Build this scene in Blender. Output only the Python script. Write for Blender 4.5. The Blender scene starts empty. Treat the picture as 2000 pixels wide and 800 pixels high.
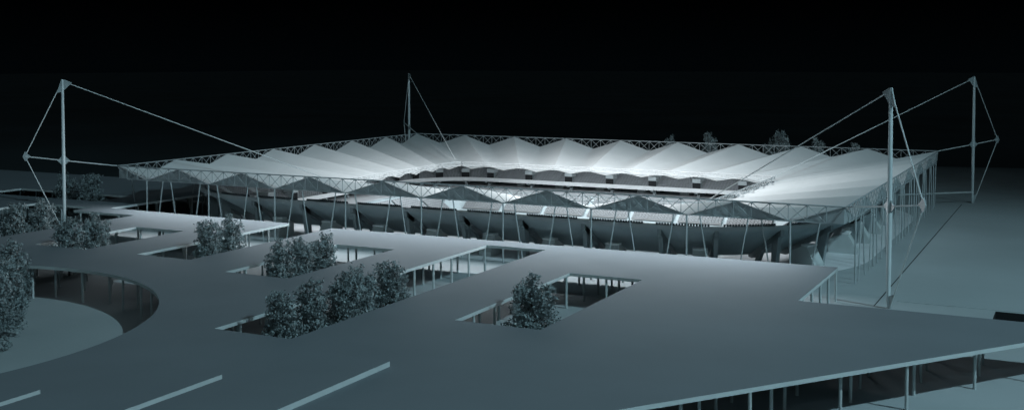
import bpy, bmesh, math, random
from mathutils import Vector, Matrix
from mathutils.geometry import tessellate_polygon
R = math.radians
PI = math.pi
sc = bpy.context.scene
COL = sc.collection
rnd = random.Random(7)

# ------------------------------------------------------------------ site dimensions (metres)
W, D = 207.0, 165.7            # roof rectangle
NX, NY = 9, 7                  # roof bays
ZT, ZB = 18.2, 14.56           # edge truss chords
CX, CY = W / 2, D / 2
DECK = 7.0
DECKTH = 0.6

# ------------------------------------------------------------------ materials
def mat(name, col, rough=0.7, var=0.12, scale=0.3, bump=0.0, bscale=8.0, spec=0.35, transl=0.0, metal=0.0, joints=None):
    m = bpy.data.materials.new(name); m.use_nodes = True
    nt = m.node_tree; N = nt.nodes; L = nt.links
    b = N['Principled BSDF']
    b.inputs['Roughness'].default_value = rough
    b.inputs['Metallic'].default_value = metal
    if 'Specular IOR Level' in b.inputs: b.inputs['Specular IOR Level'].default_value = spec
    tc = N.new('ShaderNodeTexCoord')
    nz = N.new('ShaderNodeTexNoise'); nz.inputs['Scale'].default_value = scale; nz.inputs['Detail'].default_value = 6
    L.new(tc.outputs['Object'], nz.inputs['Vector'])
    cr = N.new('ShaderNodeValToRGB')
    e = cr.color_ramp.elements
    e[0].position = 0.3; e[1].position = 0.7
    e[0].color = (*[c * (1 - var) for c in col], 1); e[1].color = (*[min(1, c * (1 + var)) for c in col], 1)
    L.new(nz.outputs['Fac'], cr.inputs['Fac'])
    out = cr.outputs['Color']
    if joints:
        br = N.new('ShaderNodeTexBrick'); br.offset = 0.0
        br.inputs['Scale'].default_value = 1.0
        br.inputs['Brick Width'].default_value = joints; br.inputs['Row Height'].default_value = joints
        br.inputs['Mortar Size'].default_value = 0.035; br.inputs['Mortar Smooth'].default_value = 0.3
        br.inputs['Color1'].default_value = (1, 1, 1, 1); br.inputs['Color2'].default_value = (0.95, 0.95, 0.95, 1)
        br.inputs['Mortar'].default_value = (0.84, 0.84, 0.84, 1)
        L.new(tc.outputs['Object'], br.inputs['Vector'])
        mx = N.new('ShaderNodeMix'); mx.data_type = 'RGBA'; mx.blend_type = 'MULTIPLY'; mx.inputs[0].default_value = 1
        L.new(out, mx.inputs[6]); L.new(br.outputs['Color'], mx.inputs[7]); out = mx.outputs[2]
    L.new(out, b.inputs['Base Color'])
    if bump:
        n2 = N.new('ShaderNodeTexNoise'); n2.inputs['Scale'].default_value = bscale; n2.inputs['Detail'].default_value = 4
        L.new(tc.outputs['Object'], n2.inputs['Vector'])
        bp = N.new('ShaderNodeBump'); bp.inputs['Strength'].default_value = bump; bp.inputs['Distance'].default_value = 0.1
        L.new(n2.outputs['Fac'], bp.inputs['Height']); L.new(bp.outputs['Normal'], b.inputs['Normal'])
    if transl:
        t = N.new('ShaderNodeBsdfTranslucent'); L.new(out, t.inputs['Color'])
        ms = N.new('ShaderNodeMixShader'); ms.inputs[0].default_value = transl
        o = N['Material Output']
        L.new(b.outputs[0], ms.inputs[1]); L.new(t.outputs[0], ms.inputs[2]); L.new(ms.outputs[0], o.inputs['Surface'])
    return m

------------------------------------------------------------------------

● **What you have to do**
Pictures are to be left out; repeat all the remaining data exactly.

● **Result of this task**
Build this scene in Blender. Output only the Python script. Write for Blender 4.5. The Blender scene starts empty. Treat the picture as 2000 pixels wide and 800 pixels high.
import bpy, bmesh, math, random
from mathutils import Vector, Matrix
from mathutils.geometry import tessellate_polygon
R = math.radians
PI = math.pi
sc = bpy.context.scene
COL = sc.collection
rnd = random.Random(7)

# ------------------------------------------------------------------ site dimensions (metres)
W, D = 207.0, 165.7            # roof rectangle
NX, NY = 9, 7                  # roof bays
ZT, ZB = 18.2, 14.56           # edge truss chords
CX, CY = W / 2, D / 2
DECK = 7.0
DECKTH = 0.6

# ------------------------------------------------------------------ materials
def mat(name, col, rough=0.7, var=0.12, scale=0.3, bump=0.0, bscale=8.0, spec=0.35, transl=0.0, metal=0.0, joints=None):
    m = bpy.data.materials.new(name); m.use_nodes = True
    nt = m.node_tree; N = nt.nodes; L = nt.links
    b = N['Principled BSDF']
    b.inputs['Roughness'].default_value = rough
    b.inputs['Metallic'].default_value = metal
    if 'Specular IOR Level' in b.inputs: b.inputs['Specular IOR Level'].default_value = spec
    tc = N.new('ShaderNodeTexCoord')
    nz = N.new('ShaderNodeTexNoise'); nz.inputs['Scale'].default_value = scale; nz.inputs['Detail'].default_value = 6
    L.new(tc.outputs['Object'], nz.inputs['Vector'])
    cr = N.new('ShaderNodeValToRGB')
    e = cr.color_ramp.elements
    e[0].position = 0.3; e[1].position = 0.7
    e[0].color = (*[c * (1 - var) for c in col], 1); e[1].color = (*[min(1, c * (1 + var)) for c in col], 1)
    L.new(nz.outputs['Fac'], cr.inputs['Fac'])
    out = cr.outputs['Color']
    if joints:
        br = N.new('ShaderNodeTexBrick'); br.offset = 0.0
        br.inputs['Scale'].default_value = 1.0
        br.inputs['Brick Width'].default_value = joints; br.inputs['Row Height'].default_value = joints
        br.inputs['Mortar Size'].default_value = 0.035; br.inputs['Mortar Smooth'].default_value = 0.3
        br.inputs['Color1'].default_value = (1, 1, 1, 1); br.inputs['Color2'].default_value = (0.95, 0.95, 0.95, 1)
        br.inputs['Mortar'].default_value = (0.84, 0.84, 0.84, 1)
        L.new(tc.outputs['Object'], br.inputs['Vector'])
        mx = N.new('ShaderNodeMix'); mx.data_type = 'RGBA'; mx.blend_type = 'MULTIPLY'; mx.inputs[0].default_value = 1
        L.new(out, mx.inputs[6]); L.new(br.outputs['Color'], mx.inputs[7]); out = mx.outputs[2]
    L.new(out, b.inputs['Base Color'])
    if bump:
        n2 = N.new('ShaderNodeTexNoise'); n2.inputs['Scale'].default_value = bscale; n2.inputs['Detail'].default_value = 4
        L.new(tc.outputs['Object'], n2.inputs['Vector'])
        bp = N.new('ShaderNodeBump'); bp.inputs['Strength'].default_value = bump; bp.inputs['Distance'].default_value = 0.1
        L.new(n2.outputs['Fac'], bp.inputs['Height']); L.new(bp.outputs['Normal'], b.inputs['Normal'])
    if transl:
        t = N.new('ShaderNodeBsdfTranslucent'); L.new(out, t.inputs['Color'])
        ms = N.new('ShaderNodeMixShader'); ms.inputs[0].default_value = transl
        o = N['Material Output']
        L.new(b.outputs[0], ms.inputs[1]); L.new(t.outputs[0], ms.inputs[2]); L.new(ms.outputs[0], o.inputs['Surface'])
    return m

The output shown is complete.